Building extensible software

For Alex, the challenge with software engineering is understanding and articulating programming decisions to build extensible software. The impact of “unclean” code isn’t felt when writing a feature for the first time. Rather, it’s felt the second time, when trying to extend the feature to support a new use case.

For example, Alex’s team had an internal system that sat in front of the database that wrapped all the logic for accessing the database. It was a great idea at the time but also led to a 10x increase in complexity when trying to make any fundamental data change.

It’s hard to see this on the outside. To realize that this was a problem, it required an engineer to reason about what it takes to change and modify code and think about the right layers, encapsulation, the right of boundaries, and the right ways of making code interact with other code.

That’s normally hard for engineers with even a couple of years of experience to understand. With Mirdin, the two engineers who went through the course were now able to articulate why they wanted to write code in a certain way and convince others around them, including engineers much more senior than them, to listen and implement their suggestions.

Final Thoughts

When asked about Mirdin’s pricing, Alex thinks that Mirdin could change 10x more and still be worth it. Doing the math, if Mirdin makes an engineer 5 or 10% more effective, it would be easily worth 5% of the engineer’s one-year salary. Mirdin currently charges less than that by a large margin.

At the same time, the best candidates for Mirdin are engineers who are ready to learn. He sends engineers to Mirdin when they realize that they don’t know how to grow without some kind of external input.

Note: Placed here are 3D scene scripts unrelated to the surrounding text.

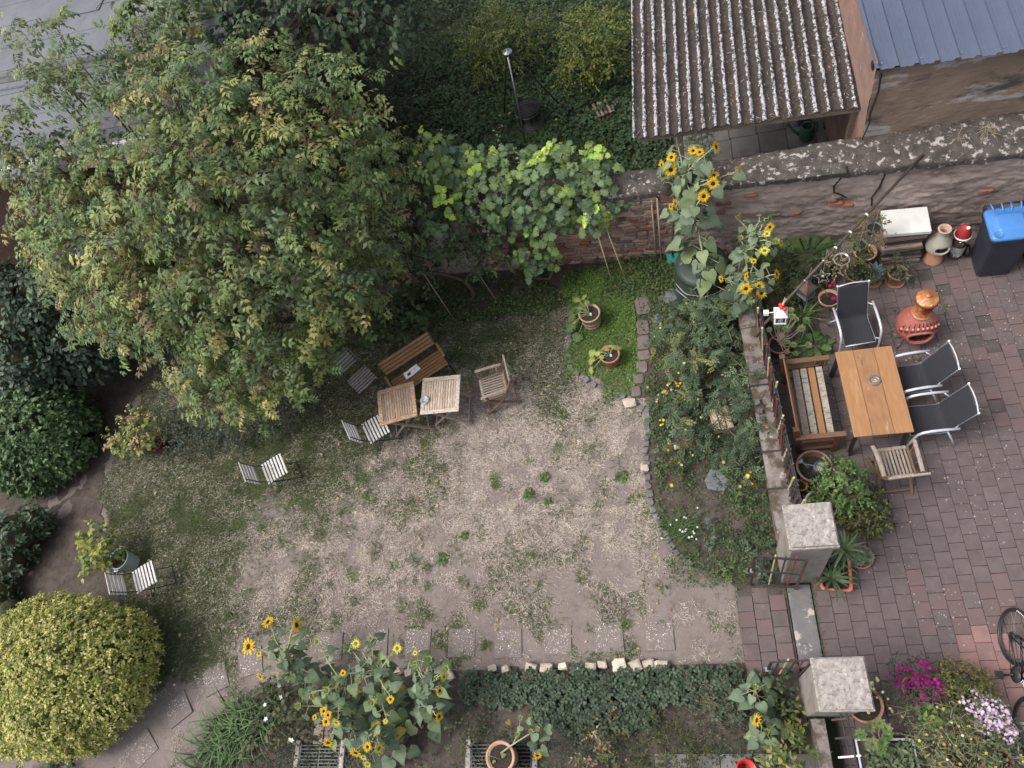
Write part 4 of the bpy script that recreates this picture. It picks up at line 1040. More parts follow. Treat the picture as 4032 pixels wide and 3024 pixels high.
tb = thing("patio_table", "long brown three-plank table with black legs on the patio", "table", (2.50, 4.52, .036))
M['table_top'] = pmat("table_plank", (.34, .175, .078), (.28, .140, .060), 4, .5, .12, spots=(((.42, .25, .135), 2.2, .56, .78), ((.24, .135, .075), 5, .66, .72)), st=(8, 1.1, 8), vary=.06)
M['table_mid'] = pmat("stained_table_plank", (.32, .165, .078), (.25, .130, .062), 4, .5, .12, spots=(((.16, .095, .06), 2.4, .58, .70), ((.50, .32, .18), 3, .60, .74)), st=(5, 1.4, 5))
for i, (w, x) in enumerate(((.235, -.255), (.265, 0), (.235, .255))):
    o = slat(tb, "plank", (x, 0, .717), (w, 1.32, .030), M['table_mid' if i == 1 else 'table_top'], 0, 0, .003)
mb = MB(); mb.box((0, 0, .693), (.66, 1.2, .02)); mb.build("under_frame", M['black'], tb)
for sx in (-1, 1):
    for sy in (-1, 1):
        mb = MB(); mb.bar((sx * .325, sy * .60, .70), (sx * .345, sy * .635, 0), .055, .055); mb.build("leg", M['black'], tb, bev=.005)
    mb = MB(); mb.bar((sx * .335, -.6, .66), (sx * .335, .6, .66), .03, .05); mb.build("apron", M['black'], tb)

gb = thing("wooden_bench", "wooden patio bench with flaking pale and orange seat boards by the trellis fence", "bench", (1.74, 4.57, .036))
for i, m in enumerate(('grey_teak', 'green_flake', 'flaky_orange', 'green_flake')):
    slat(gb, "seat_board", (-.155 + .108 * i, 0, .43 + .003 * i), (.088, 1.10, .024), M[m] if i != 2 else M['teak'], 0, 0, .004).rotation_euler.z = -.02
M['green_flake_y'] = M['green_flake']
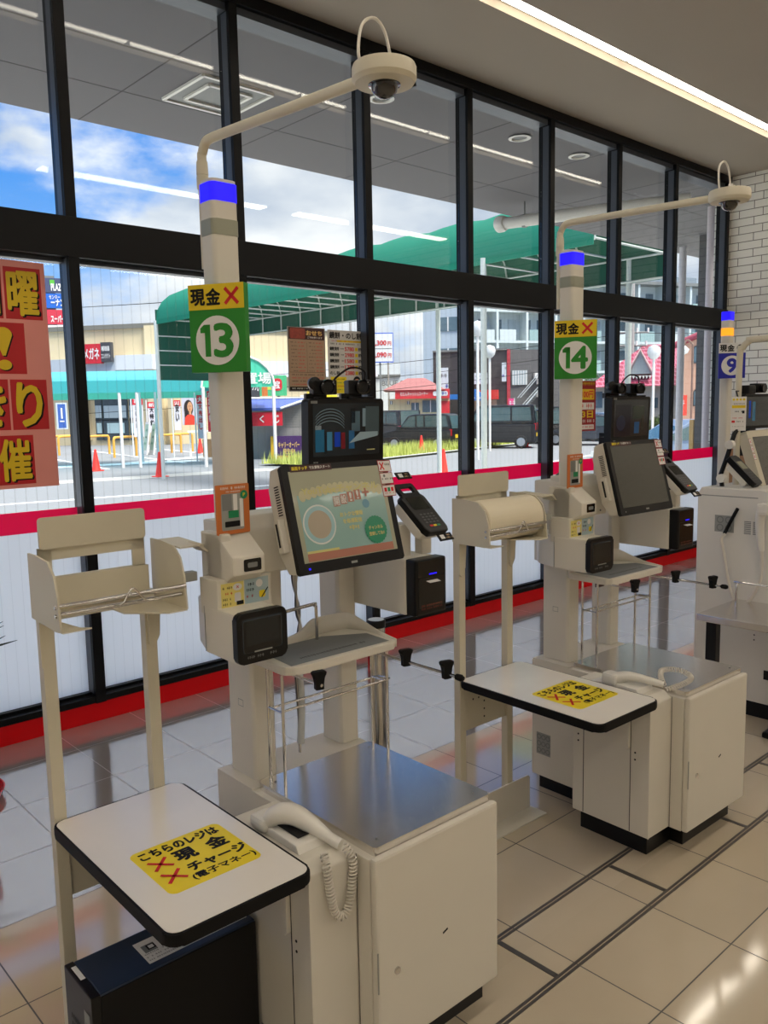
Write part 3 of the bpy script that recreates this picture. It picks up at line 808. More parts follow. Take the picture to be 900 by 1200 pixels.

His final words for Mirdin were – “One of the things I love best about Mirdin as an Engineering Manager is that it’s hard to teach people how to write code like a Senior Engineer. I can teach them how to be a professional, like a Senior Engineer, but teaching them how to write better code is something that requires a level of precision teaching that I don’t frequently have the time to do as an Engineering Manager, or the context in what they’re doing… And with Mirdin, I can trust that they’ll be done right.”